What you have to do
Quote the listing below word for word, stopping after the line that contains "COL = scene.collection".

Available data
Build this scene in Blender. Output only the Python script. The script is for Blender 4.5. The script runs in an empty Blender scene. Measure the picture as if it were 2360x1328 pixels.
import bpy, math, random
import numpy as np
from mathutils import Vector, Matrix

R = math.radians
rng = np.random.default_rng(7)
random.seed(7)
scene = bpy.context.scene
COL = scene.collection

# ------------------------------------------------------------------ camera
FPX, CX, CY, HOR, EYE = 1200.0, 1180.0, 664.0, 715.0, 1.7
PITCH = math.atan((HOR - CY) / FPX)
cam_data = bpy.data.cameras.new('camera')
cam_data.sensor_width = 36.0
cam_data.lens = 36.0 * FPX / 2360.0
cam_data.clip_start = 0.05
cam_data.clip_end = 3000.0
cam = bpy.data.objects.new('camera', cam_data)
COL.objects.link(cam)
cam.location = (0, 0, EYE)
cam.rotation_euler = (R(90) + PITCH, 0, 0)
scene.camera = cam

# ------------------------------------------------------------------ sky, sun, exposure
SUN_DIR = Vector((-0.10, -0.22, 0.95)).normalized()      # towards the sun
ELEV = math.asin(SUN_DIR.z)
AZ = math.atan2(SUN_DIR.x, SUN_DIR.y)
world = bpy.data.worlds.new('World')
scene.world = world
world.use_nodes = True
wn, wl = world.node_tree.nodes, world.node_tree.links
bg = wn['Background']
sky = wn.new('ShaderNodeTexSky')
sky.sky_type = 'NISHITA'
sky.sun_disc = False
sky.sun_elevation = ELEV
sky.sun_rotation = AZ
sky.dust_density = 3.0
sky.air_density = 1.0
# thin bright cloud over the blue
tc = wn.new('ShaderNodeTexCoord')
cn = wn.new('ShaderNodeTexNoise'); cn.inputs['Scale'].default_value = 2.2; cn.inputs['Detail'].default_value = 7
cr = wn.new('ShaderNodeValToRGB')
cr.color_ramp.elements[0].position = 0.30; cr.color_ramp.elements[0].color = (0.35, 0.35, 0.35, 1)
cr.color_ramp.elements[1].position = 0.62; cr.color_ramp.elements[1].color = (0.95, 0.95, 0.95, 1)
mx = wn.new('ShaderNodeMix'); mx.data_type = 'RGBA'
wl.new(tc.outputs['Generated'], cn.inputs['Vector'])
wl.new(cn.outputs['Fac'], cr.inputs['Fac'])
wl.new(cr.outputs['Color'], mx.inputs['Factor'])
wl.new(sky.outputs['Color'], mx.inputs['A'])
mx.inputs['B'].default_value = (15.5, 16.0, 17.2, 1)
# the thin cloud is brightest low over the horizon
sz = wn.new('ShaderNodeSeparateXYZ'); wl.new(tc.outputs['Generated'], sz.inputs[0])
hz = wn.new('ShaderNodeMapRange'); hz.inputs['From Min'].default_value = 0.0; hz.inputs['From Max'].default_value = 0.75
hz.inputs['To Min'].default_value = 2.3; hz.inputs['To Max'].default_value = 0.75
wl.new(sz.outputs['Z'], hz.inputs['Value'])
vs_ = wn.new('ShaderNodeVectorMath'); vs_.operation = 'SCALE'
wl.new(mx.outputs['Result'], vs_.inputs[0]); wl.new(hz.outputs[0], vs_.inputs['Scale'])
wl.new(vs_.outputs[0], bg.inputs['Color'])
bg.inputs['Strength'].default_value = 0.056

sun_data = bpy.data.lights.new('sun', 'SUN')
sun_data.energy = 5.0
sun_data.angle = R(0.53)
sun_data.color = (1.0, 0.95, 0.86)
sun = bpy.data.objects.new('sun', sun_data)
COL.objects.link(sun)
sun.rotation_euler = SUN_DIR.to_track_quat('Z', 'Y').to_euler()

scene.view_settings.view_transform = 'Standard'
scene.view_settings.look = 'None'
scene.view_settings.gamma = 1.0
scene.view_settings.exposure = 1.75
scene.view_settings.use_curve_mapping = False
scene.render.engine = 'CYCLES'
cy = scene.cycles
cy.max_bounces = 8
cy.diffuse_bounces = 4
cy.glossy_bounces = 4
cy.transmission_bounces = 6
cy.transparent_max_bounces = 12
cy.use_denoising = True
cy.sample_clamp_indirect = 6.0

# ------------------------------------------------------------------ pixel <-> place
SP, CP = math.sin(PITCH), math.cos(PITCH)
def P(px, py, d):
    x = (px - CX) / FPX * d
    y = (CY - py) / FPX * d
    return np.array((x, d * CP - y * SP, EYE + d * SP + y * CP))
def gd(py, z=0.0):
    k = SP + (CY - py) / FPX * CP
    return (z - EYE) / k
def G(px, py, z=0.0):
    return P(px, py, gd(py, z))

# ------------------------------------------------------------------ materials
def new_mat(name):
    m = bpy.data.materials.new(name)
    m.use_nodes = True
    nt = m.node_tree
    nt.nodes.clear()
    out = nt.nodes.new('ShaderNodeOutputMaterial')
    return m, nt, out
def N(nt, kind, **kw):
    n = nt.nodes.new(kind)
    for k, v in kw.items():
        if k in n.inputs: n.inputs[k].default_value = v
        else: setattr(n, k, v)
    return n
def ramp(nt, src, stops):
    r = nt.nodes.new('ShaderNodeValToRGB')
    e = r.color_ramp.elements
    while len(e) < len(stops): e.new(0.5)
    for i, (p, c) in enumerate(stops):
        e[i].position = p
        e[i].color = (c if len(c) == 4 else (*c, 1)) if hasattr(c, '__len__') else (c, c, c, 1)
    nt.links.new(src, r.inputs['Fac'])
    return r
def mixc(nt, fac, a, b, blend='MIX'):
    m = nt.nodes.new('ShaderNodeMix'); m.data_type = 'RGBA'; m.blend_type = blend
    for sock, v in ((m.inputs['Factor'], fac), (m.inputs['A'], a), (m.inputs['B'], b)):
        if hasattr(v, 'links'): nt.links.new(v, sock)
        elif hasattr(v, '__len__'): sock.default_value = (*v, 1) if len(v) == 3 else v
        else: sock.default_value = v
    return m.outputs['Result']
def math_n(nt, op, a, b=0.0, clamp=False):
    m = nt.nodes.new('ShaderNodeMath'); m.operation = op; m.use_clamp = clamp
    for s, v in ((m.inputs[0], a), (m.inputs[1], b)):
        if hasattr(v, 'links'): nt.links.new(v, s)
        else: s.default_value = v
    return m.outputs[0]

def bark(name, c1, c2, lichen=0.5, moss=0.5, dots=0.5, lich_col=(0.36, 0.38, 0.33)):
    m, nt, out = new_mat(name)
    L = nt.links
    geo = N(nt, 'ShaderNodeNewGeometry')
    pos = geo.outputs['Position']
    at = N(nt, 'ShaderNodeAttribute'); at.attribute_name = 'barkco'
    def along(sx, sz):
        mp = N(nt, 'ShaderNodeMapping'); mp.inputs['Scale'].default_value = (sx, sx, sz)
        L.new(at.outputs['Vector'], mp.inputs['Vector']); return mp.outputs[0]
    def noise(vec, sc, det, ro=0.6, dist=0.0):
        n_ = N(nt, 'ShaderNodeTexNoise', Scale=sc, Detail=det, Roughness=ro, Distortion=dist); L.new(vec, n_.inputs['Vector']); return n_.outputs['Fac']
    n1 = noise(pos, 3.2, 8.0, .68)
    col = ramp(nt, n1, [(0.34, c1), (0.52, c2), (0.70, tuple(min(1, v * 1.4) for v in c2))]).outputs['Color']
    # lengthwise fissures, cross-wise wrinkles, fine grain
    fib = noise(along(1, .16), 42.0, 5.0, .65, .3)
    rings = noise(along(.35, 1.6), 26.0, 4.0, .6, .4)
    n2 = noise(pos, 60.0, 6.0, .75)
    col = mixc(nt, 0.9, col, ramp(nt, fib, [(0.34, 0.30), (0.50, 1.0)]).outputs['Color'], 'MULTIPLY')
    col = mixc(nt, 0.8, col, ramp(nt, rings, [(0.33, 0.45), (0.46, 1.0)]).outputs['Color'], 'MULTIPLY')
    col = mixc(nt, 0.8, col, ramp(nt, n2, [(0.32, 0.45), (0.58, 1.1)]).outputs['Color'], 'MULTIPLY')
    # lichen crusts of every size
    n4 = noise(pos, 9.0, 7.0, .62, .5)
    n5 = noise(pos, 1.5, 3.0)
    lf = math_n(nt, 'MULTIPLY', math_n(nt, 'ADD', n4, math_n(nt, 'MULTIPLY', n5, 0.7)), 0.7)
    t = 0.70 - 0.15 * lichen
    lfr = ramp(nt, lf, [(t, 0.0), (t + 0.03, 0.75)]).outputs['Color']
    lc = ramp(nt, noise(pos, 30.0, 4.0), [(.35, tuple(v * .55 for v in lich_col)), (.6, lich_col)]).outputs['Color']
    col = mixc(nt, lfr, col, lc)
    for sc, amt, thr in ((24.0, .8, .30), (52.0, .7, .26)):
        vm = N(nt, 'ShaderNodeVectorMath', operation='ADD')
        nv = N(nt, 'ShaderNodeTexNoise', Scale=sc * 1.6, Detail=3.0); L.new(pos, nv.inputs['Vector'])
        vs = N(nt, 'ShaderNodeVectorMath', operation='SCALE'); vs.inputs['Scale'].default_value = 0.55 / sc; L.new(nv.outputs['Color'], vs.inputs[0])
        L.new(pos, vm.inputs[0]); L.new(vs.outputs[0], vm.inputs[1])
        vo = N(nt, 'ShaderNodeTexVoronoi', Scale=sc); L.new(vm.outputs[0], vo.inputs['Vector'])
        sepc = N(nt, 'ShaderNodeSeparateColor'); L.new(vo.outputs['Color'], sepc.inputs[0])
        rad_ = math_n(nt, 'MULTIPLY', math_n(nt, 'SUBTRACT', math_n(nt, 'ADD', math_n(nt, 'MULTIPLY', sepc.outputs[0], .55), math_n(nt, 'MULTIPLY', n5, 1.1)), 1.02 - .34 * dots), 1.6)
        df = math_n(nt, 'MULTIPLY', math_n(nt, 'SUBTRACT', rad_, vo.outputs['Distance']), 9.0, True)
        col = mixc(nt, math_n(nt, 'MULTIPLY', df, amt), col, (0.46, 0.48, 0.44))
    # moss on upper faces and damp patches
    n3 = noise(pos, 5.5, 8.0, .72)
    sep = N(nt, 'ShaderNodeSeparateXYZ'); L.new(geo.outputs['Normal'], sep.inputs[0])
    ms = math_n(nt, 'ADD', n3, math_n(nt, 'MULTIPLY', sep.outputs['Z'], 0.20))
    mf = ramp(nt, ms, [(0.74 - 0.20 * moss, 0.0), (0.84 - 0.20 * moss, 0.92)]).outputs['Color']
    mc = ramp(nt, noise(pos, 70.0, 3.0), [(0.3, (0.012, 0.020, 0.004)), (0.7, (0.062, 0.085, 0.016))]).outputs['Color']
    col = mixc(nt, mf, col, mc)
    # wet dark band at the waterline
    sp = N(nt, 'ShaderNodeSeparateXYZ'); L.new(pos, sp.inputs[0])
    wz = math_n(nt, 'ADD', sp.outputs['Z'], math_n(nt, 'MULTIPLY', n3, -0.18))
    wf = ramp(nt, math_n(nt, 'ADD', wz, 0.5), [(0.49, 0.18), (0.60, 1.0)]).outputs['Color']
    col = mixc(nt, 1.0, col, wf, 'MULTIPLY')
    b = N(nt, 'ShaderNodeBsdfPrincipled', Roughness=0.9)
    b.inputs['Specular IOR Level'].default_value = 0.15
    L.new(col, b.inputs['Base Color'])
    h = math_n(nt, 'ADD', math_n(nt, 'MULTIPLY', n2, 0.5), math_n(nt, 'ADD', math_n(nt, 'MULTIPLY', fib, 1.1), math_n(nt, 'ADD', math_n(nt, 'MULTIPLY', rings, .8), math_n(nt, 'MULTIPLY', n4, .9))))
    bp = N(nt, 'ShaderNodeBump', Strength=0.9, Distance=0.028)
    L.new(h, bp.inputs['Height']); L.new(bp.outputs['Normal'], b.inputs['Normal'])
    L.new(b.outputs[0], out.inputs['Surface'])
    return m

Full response
Build this scene in Blender. Output only the Python script. The script is for Blender 4.5. The script runs in an empty Blender scene. Measure the picture as if it were 2360x1328 pixels.
import bpy, math, random
import numpy as np
from mathutils import Vector, Matrix

R = math.radians
rng = np.random.default_rng(7)
random.seed(7)
scene = bpy.context.scene
COL = scene.collection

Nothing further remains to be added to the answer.